Crucial weeks for Bayern coming up

Jupp Heynckes has made the perfect start to his fourth spell in charge of Bayern Munich, winning all three games without conceding a goal. But with huge matches coming up in both the Bundesliga and the Champions League, the veteran manager is about to find out a lot more about his current squad.

Because let’s face it, this is the same group of players that started the season sluggishly under Carlo Ancelotti. He may have made a good start, but Heynckes’ selection headaches could intensify in the coming weeks, particularly when you consider who his side will up against.

Chances Rated
How do those trusted arbiters the bookmakers see things? Dortmund may be leading the division but they are the outside option for the title at 4/1. Bayern, on the other hand, remain very short at 1/3 across the board but we should be back that with confidence or look for some free bets from across the sportsbooks as opposed to playing with real cash?

Next up for Bayern is a difficult clash with one of the realistic challengers to their Bundesliga crown. Red Bull Leipzig have already ended Borussia Dortmund’s 41-game unbeaten run at home with a 3-2 victory at Westfalenstadion earlier in October. The Allianz will be an even bigger test for Ralph Hasenhuttl’s side, but underestimating them would be foolish.

After that it’s a trip to Celtic Park in the Champions League. Bayern could ensure safe passage through to the knockout stages with a win, but the Scottish champions will be equally determined to secure a victory. The first game of November, Dortmund away, is as tricky as they come. Thoughtful rotation may be the only way for Bayern to get through the next three matches unscathed. Thankfully, the manager has a number of options to keep his opponents guessing despite a few fitness concerns.

When Heynckes was re-appointed, everything was set up for Thomas Muller to enjoy a welcome second phase of his Bayern career following a tough spell under Ancelotti. But the hamstring injury he suffered in the win at Hamburg means he will miss the next three weeks of action.
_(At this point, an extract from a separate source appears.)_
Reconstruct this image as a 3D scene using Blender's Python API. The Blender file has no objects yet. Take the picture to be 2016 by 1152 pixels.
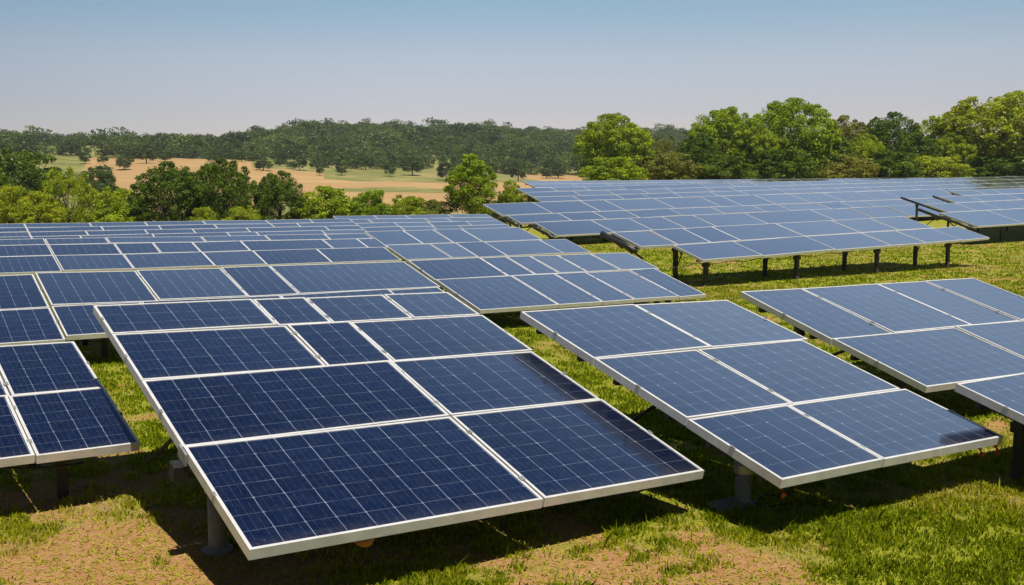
import bpy, math, random
import numpy as np
from mathutils import Vector, Matrix
R_ = math.radians
# ------------------------------------------------------------------ camera, sky, sun, exposure
FPX = 2035.0; W0, H0 = 2016, 1152; HOR = 365.0; CAMH = 3.1
pitch = math.atan((H0/2-HOR)/FPX)
AZ = R_(57.34)                                   # camera looks 57 degrees left of the row direction (+X)
Fh = Vector((math.cos(AZ), math.sin(AZ), 0)); RT = Vector((math.sin(AZ), -math.cos(AZ), 0)); UP = Vector((0,0,1))
FW = Fh*math.cos(pitch) - UP*math.sin(pitch); CU = Fh*math.sin(pitch) + UP*math.cos(pitch)
CAM = Vector((0,0,CAMH))
sc = bpy.context.scene
col = sc.collection
cd = bpy.data.cameras.new('camera'); cam = bpy.data.objects.new('camera', cd); col.objects.link(cam)
cd.sensor_width = 36; cd.lens = 36*FPX/W0; cd.clip_end = 9000; cd.clip_start = 0.1
cam.location = CAM; cam.rotation_euler = (R_(90)-pitch, 0, AZ-R_(90))
sc.camera = cam
SUN_EL, SUN_AZ = 66.0, -98.0                     # azimuth measured from +X: the panels face -Y
sd = Vector((math.cos(R_(SUN_EL))*math.cos(R_(SUN_AZ)), math.cos(R_(SUN_EL))*math.sin(R_(SUN_AZ)), math.sin(R_(SUN_EL))))
wd = bpy.data.worlds.new('World'); sc.world = wd; wd.use_nodes = True
wn, wl = wd.node_tree.nodes, wd.node_tree.links; wn.clear()
sky = wn.new('ShaderNodeTexSky'); sky.sky_type = 'NISHITA'; sky.sun_disc = False
sky.sun_elevation = R_(SUN_EL); sky.sun_rotation = R_(90-SUN_AZ)
sky.air_density = 1.0; sky.dust_density = 0.6; sky.ozone_density = 2.0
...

While it’s a blow for both the player and the team, perhaps James Rodriguez will now get the chance to properly introduce himself to the Bayern supporters and his new manager.

The Colombian lasted only 45 minutes in Hamburg before he was substituted for Muller, who then set up Corentin Tolisso’s winner before having to be substituted himself. Ancelloti’s departure must have been worrying for James - it was the Italian who insisted the club took him from Real Madrid on loan - but Muller’s absence means a place in the starting line-up is up for grabs in Leipzig.
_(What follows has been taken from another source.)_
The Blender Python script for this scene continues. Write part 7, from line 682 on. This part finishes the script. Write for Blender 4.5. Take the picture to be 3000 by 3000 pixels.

Speaking of Tolisso, does he have a definite future in the team? The Frenchman partnered Arturo Vidal in the centre of midfield last weekend, and while his inclusion paid off, there are questions marks over which two members of the squad should regularly play together in the midfield pivot of Heynckes’ preferred 4-2-3-1 system.

Filling in
Thiago Alcantara filled one of those spots in the recent victories against Freiburg and Celtic, partnered by two different players: first Javi Martinez, then Sebastian Rudy. Martinez is a familiar option for Heynckes, who successfully coupled the Spaniard with Bastian Schweinsteiger in the 2012/13 treble-winning campaign. Thiago is arguably more dynamic than Schweinsteiger but lacks his strength - Vidal might be a firmer choice when a stronger core is needed.

Regardless of who Heynckes picks in midfield from game to game, the personnel he has at his disposal is the envy of most clubs in Europe, and not just in the middle of the park. The wide positions also throw up some interesting questions: are Arjen Robben and Franck Ribery still fit enough to replicate the industrious roles Heynckes had them employ in 2012/13?; Will the temporary boss put his faith in the squad’s younger attacking players like Kingsley Coman? Only time will tell.

The next three matches will give Heynckes a clearer indication of how many fronts Bayern can realistically challenge on in 2018. If things don’t go well, there is the option to add to the squad in January, but will star players want to join a team unaware of who will be in the dugout next season? Perhaps the best thing the club’s hierarchy could do is announce who will take over next term sooner rather than later. Maybe that’s the best way to help Heynckes finish what he has started for the fourth time.